The following is an excerpt from Douglass' speech, "An Appeal to Congress for Impartial Suffrage" (http://www.toptags.com/aama/voices/commentary/appeal.htm).

To appreciate the full force of this argument, it must be observed, that disfranchisement in a republican government based upon the idea of human equality and universal suffrage, is a very different thing from disfranchisement in governments based upon the idea of the divine right of kings, or the entire subjugation of the masses.  Masses of men can take care of themselves.  Besides, the disabilities imposed upon all are necessarily without that bitter and stinging element of invidiousness, which attaches to disfranchisement in a republic.
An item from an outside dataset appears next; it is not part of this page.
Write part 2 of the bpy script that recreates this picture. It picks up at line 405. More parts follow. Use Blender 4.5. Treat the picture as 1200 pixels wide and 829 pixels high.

What is common to all works no special sense of degradation to any.  But in a country like ours, where men of all nations, kindred, and tongues are freely enfranchised, and allowed to vote, to say to the negro, You shall not vote, is to deal his manhood a staggering blow, and to burn into his soul a bitter and goading sense of wrong, or else work in him a stupid indifference to all the elements of a manly character.  As a nation, we cannot afford to have amongst us either this indifference and stupidity, or that burning sense of wrong. These sable millions are too powerful to be allowed to remain either indifferent or discontented. Enfranchise them, and they become self-respecting and country-loving citizens.  Disfranchise them, and the mark of Cain is set upon them less mercifully than upon the first murderer, for no man was to hurt him.